STORED DATA

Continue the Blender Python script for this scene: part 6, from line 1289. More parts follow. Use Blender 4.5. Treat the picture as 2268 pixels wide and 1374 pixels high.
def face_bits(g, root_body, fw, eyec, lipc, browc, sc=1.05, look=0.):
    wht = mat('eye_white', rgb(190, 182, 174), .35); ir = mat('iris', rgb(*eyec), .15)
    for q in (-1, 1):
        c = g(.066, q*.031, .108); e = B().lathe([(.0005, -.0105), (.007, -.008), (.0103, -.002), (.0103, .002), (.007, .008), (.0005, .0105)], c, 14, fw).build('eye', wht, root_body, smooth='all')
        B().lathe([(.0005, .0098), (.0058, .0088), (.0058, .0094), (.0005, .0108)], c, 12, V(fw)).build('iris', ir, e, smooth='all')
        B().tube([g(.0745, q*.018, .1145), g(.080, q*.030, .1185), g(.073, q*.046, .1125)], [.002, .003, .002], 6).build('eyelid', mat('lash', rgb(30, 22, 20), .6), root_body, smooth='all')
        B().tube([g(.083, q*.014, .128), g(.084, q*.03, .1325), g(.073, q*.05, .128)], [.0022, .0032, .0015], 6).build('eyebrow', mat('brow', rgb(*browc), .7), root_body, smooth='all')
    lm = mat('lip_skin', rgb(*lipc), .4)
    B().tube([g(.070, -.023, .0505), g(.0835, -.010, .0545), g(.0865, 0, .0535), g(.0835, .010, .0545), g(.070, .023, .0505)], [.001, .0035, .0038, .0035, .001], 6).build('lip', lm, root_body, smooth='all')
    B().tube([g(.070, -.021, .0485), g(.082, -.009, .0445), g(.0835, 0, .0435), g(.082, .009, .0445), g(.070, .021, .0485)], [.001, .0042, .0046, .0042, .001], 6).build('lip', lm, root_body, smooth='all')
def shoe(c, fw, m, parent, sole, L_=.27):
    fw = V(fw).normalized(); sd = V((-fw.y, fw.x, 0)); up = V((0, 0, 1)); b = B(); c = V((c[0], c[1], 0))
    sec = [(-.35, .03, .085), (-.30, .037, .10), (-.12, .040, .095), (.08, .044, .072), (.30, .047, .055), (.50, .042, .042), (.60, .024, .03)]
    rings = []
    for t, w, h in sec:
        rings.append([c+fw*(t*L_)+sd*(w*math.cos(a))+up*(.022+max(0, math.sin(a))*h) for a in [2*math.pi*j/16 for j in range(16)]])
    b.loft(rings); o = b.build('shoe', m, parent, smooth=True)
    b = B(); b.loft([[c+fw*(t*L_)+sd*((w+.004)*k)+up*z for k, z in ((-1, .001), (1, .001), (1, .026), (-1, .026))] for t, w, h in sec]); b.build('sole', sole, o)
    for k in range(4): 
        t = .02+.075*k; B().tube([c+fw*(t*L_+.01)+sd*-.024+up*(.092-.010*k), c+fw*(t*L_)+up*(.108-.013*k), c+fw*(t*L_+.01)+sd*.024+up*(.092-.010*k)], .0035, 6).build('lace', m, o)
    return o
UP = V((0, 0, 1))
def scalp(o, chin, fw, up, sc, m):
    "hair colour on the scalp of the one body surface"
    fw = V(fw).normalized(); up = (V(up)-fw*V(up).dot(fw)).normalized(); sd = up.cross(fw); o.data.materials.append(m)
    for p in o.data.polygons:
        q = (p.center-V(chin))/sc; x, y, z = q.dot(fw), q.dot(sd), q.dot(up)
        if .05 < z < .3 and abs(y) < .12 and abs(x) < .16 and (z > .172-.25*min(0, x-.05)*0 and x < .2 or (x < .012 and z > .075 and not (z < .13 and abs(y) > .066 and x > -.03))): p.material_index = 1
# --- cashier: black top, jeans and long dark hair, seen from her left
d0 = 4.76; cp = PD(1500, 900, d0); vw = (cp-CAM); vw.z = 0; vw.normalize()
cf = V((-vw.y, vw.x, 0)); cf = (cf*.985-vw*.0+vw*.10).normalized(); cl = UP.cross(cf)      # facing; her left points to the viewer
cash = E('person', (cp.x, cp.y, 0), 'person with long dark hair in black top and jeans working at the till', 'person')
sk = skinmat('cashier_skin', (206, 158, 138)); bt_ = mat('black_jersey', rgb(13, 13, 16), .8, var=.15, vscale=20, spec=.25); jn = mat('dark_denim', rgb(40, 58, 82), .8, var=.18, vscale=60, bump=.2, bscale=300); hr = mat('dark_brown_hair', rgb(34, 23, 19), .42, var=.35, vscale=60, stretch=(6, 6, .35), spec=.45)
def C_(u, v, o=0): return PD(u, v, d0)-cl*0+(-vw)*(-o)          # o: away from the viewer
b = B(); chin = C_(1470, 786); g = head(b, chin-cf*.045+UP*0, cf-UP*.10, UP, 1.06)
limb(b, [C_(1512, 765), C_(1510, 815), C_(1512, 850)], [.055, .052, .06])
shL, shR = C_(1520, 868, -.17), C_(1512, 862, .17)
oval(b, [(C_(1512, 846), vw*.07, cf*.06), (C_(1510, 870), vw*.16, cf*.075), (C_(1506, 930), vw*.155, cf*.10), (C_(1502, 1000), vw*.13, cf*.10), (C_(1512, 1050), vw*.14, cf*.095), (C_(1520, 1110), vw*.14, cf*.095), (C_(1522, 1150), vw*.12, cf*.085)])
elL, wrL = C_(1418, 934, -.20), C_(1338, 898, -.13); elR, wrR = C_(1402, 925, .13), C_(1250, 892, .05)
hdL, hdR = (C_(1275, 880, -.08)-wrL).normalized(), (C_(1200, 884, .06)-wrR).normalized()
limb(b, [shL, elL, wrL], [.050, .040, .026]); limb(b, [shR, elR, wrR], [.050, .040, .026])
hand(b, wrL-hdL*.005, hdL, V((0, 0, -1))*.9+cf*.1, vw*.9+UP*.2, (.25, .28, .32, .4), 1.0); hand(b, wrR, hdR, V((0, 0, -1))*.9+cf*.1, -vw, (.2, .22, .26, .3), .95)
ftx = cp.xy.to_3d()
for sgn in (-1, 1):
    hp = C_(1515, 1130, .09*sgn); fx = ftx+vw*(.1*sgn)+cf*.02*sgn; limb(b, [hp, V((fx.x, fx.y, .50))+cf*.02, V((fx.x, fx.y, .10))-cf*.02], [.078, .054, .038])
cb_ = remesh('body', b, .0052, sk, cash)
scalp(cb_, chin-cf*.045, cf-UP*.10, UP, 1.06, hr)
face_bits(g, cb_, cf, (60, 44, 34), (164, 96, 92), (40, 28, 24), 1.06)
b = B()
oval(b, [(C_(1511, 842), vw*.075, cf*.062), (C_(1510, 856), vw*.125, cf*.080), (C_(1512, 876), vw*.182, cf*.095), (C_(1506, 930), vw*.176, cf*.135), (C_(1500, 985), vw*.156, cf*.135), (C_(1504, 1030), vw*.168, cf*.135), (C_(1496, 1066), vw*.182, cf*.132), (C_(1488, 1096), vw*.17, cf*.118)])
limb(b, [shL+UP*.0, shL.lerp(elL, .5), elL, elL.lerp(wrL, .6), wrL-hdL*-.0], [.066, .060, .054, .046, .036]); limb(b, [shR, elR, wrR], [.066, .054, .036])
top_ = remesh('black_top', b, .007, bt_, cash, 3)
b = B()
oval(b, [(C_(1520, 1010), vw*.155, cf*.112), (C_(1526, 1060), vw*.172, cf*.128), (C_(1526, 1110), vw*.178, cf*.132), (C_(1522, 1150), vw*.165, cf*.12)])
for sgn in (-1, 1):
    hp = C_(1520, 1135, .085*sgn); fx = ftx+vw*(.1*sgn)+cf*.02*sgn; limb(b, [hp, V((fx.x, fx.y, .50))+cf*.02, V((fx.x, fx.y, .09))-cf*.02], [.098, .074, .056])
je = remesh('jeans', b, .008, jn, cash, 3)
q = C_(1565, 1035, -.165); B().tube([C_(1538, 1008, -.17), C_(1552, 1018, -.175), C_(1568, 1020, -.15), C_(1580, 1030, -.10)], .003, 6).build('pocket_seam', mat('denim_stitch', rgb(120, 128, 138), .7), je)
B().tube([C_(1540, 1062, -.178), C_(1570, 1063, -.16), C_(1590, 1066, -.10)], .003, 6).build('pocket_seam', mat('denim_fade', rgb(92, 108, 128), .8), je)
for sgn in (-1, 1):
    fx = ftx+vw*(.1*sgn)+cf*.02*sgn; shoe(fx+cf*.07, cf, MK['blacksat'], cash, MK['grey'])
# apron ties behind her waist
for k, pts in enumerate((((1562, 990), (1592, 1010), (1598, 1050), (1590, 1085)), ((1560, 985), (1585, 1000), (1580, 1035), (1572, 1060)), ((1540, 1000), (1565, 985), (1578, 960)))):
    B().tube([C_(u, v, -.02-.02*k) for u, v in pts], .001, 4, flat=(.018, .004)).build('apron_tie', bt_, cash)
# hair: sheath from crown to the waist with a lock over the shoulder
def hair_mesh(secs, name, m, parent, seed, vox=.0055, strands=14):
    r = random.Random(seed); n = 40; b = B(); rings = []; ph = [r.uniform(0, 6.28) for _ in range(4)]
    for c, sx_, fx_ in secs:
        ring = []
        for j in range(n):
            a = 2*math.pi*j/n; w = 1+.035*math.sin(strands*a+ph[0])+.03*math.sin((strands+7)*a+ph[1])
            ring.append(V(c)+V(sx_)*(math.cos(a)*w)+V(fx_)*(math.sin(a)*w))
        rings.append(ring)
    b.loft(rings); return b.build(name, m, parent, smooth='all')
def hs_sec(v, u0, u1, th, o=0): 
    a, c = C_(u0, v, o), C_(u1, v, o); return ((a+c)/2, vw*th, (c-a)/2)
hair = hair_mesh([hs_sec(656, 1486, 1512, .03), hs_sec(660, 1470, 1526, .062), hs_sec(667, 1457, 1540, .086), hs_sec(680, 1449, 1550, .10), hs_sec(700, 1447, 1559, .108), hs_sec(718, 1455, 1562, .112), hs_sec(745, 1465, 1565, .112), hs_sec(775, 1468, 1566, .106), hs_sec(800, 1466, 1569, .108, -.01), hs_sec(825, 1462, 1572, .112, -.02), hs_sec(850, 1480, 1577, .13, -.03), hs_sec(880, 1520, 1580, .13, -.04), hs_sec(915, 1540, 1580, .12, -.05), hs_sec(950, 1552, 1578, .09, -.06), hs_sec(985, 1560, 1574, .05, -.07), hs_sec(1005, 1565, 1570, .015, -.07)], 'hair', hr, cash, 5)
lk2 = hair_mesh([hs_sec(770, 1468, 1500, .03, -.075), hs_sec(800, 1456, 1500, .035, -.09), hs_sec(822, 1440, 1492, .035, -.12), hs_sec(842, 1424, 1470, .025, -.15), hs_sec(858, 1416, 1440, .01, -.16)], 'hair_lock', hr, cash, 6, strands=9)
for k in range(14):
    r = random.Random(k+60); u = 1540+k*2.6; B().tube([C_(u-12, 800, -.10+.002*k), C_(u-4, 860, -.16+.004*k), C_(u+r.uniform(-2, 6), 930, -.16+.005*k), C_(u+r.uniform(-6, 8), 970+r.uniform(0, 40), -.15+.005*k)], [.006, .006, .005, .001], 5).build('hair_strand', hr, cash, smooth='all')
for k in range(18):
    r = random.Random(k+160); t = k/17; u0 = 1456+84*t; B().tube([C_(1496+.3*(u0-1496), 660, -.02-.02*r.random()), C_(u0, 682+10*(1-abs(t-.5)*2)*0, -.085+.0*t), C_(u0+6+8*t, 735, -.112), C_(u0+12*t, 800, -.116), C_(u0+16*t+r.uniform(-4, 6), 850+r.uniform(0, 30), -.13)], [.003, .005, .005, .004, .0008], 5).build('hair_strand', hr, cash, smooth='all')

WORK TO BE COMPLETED
Count the lines that include the word "from" and state the result as a bare number.

FULL ANSWER
4